The Riot Club Dir. Lone Scherfig

[IFC Films; 2014]

Styles: drama, thriller
Others: prettified Robert Altman

Every country has their “thing,” that nagging little obsession that never seems to go away, and in the UK that thing is class. Class has been at the center of every debate on those isles since before 1066, and when you have a public school-educated Prime Minister and a national press that’s in hate with benefit claimants and asylum seekers, chances are it’ll still be around post 2066. To explain why that is would require the length and depth of a history, but this is a review of a film, so all that needs to be said is that the only thing uniting the English, Welsh, Northern Irish, and Scots is an abiding fixation on that elegant five letter word.

This film, by the way, is almost incoherent unless you understand that. Called The Riot Club, it’s actually about the Bullingdon Club, a real life association of young upper class undergrads formerly responsible for shitting out one current Prime Minister and another potential one.
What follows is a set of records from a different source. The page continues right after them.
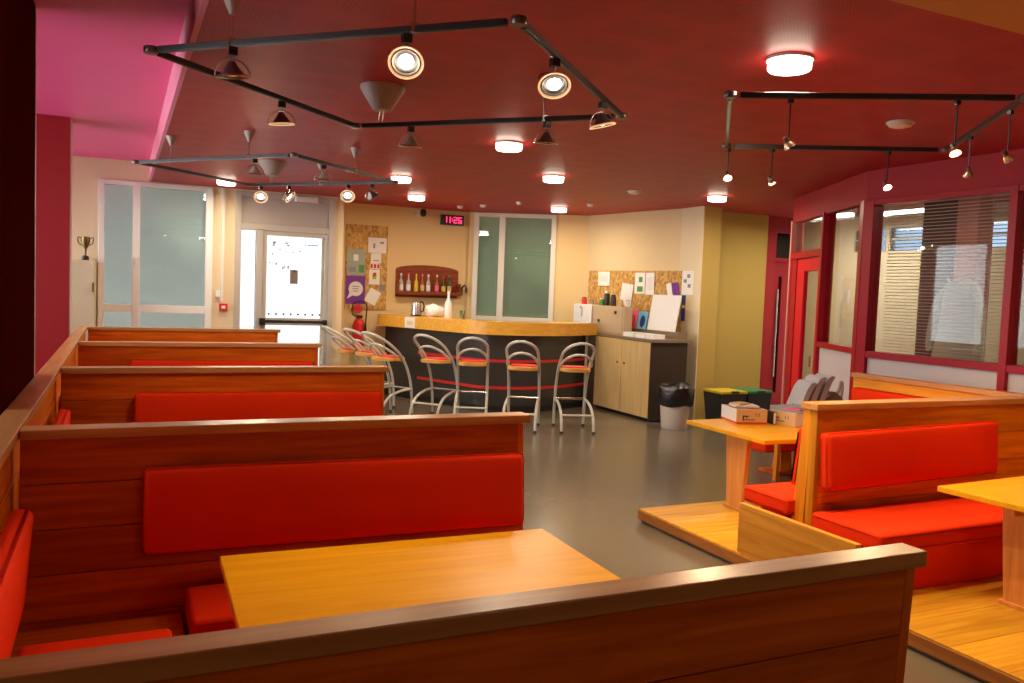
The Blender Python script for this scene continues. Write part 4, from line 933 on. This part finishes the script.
t = thing('emergency_light', 'white rectangular emergency light above the glass door', 'light', (2.45, 12.33, 2.85)); bx('body', 'white', t, 2.26, 2.58, 12.32, 12.38, 2.88, 2.96, bev=0.006); bx('diffuser', 'offwhite', t, 2.28, 2.56, 12.31, 12.32, 2.885, 2.95); bx('bracket', 'white', t, 2.38, 2.46, 12.37, 12.40, 2.90, 2.95)

# ------------------------------------------------------------------ ceiling lamps and detectors
def area(name, loc, r, e, col, parent):
    l = bpy.data.lights.new(name, 'AREA'); l.shape = 'DISK'; l.size = 2*r; l.energy = e; l.color = col
    o = bpy.data.objects.new(name, l); COL.objects.link(o); o.location = loc; o.parent = parent; return o
GL = 'round ceiling lamps'
def ceiling_lamp(label, x, y, e=None):
    t = thing('ceiling_lamp', label, 'lamp', (x, y, ZC), 0, GL)
    obj('base_ring', lathe(new(), [(0.122, -0.016), (0.122, -0.0005)], 24), 'white', t, world=False)
    obj('rim', lathe(new(), [(0.106, -0.066), (0.113, -0.056), (0.113, -0.016)], 28, cap=False), 'rim', t, world=False, smooth=True)
    obj('diffuser', lathe(new(), [(0.02, -0.072), (0.106, -0.066)], 28), 'opal', t, world=False, smooth=True)
    area('lamp_light', (0, 0, -0.09), 0.12, CEIL_E if e is None else e, (1.0, 0.83, 0.60), t)
    return t
for x, y, lb in ((3.22, 3.53, 'largest round ceiling lamp, above the track of small pendants on the right'), (3.06, 6.76, 'round ceiling lamp in the middle of the room between the two rows of booths'),
                 (4.33, 8.34, 'round ceiling lamp above the floor in front of the bar stools'), (6.76, 8.56, 'round ceiling lamp in front of the mustard pier'),
                 (5.98, 11.3, 'round ceiling lamp beside the top right corner of the bar window'), (3.74, 11.33, 'round ceiling lamp beside the digital clock'),
                 (1.22, 11.45, 'round ceiling lamp near the top of the frosted window'), (2.96, 9.56, 'round ceiling lamp just beyond the right tip of the far track')):  # last lamp is added in place of the track's bright end cap
    ceiling_lamp(lb, x, y)
ceiling_lamp('added ceiling lamp behind the view, brightening the nearest partition', 2.2, -1.8, 16.0)  # unseen added lamp, lifts the dark face of the nearest partition
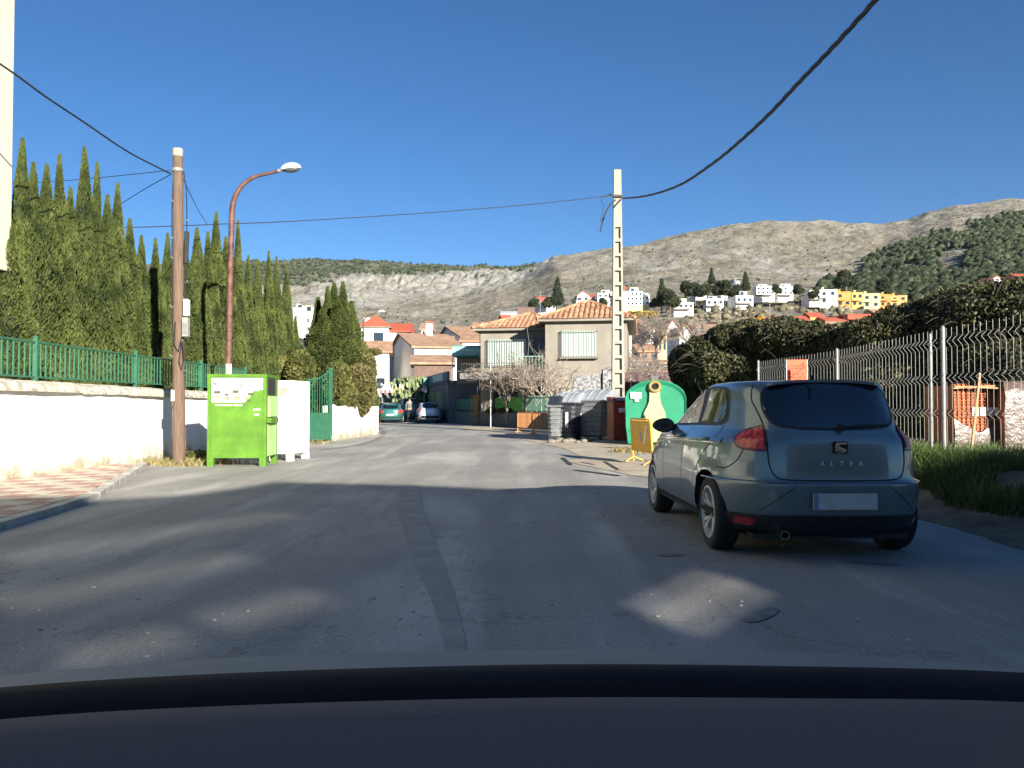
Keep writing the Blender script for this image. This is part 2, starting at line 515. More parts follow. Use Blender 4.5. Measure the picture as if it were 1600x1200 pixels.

This is why an adaptation of a play starring a bunch of good looking YA-bait hunks is actually the only significant filmic statement on class to be made at this miserable point in British history. There are problems in the way the film is structured, but other than that, this is polemic disguised as riveting entertainment.

The protagonist is Milo (played by Max Irons, Jeremy’s son), a left-leaning fresher at Oxford invited to join the Club. The diners have only one rule at their debauches: no politics. Other than that, anything is fair game, and in the course of a long, long evening, the walls of a family pub are stripped of their paper, vomit is ejected onto every conceivable surface and into every conceivable container, a not quite ten bird roast is decimated and the pub’s proprietor is abused both verbally and then physically (as in he’s beaten nearly to death). Milo takes a back seat — he’s wasted and distraught at losing his working class girlfriend. Whipping the other club members into this righteous orgy of destruction is his rival Alistair (Sam Claflin), a fellow fresher who hates the poor and hates being made to feel guilty because he was born rich and will always be rich.

Paradoxically, this scene, at the heart of the film, is a magnificent achievement while at the same time being deeply flawed. The first act succeeds in creating a broad canvas, so much so that it occasionally resembles an Anglicized, prettified Robert Altman film. Then, when the characters head to the pub, director Scherfig hews strictly to the play. We remain in the dining room for an entire sequence with occasional cutaways to two new characters, the owner and his daughter. What’s frustrating here is that having done well to open up the narrative, Scherfig then encloses it, reducing potentially interesting characters to nothing more than sounding boards for the ideological struggle between Milo and Alistair.

It’s only a little frustrating, however, because Scherfig captures in such visceral fashion the malevolence of the drunken lad hive mind. The drinking games have a kinetic quality, but she also finds subtlety in a jealous glance or a nervous grimace. Alistair’s speech, where he rouses the apolitical mob to class war against the humble owner, is lensed like an inspirational moment from some other school movie — the only difference here is that Alistair’s worldview is repugnant, a defiant embrace of a worldview the upper classes would prefer to hide behind a Hugh Grant forelock. There’s a constant threat of violence, tinged with broad, vulgar comedy, and at times it resembles A Clockwork Orange, another film about a gang of lads given carte blanche to wreak whatever havoc they wanted.

In somehow transcending The Riot Club’s theatrical nature, despite working firmly within it, Scherfig has created the most terrifying film on Britain’s nagging little obsession — terrifying, because the fictional boys depicted here are only fictional by virtue of not being called David Cameron or Boris Johnson.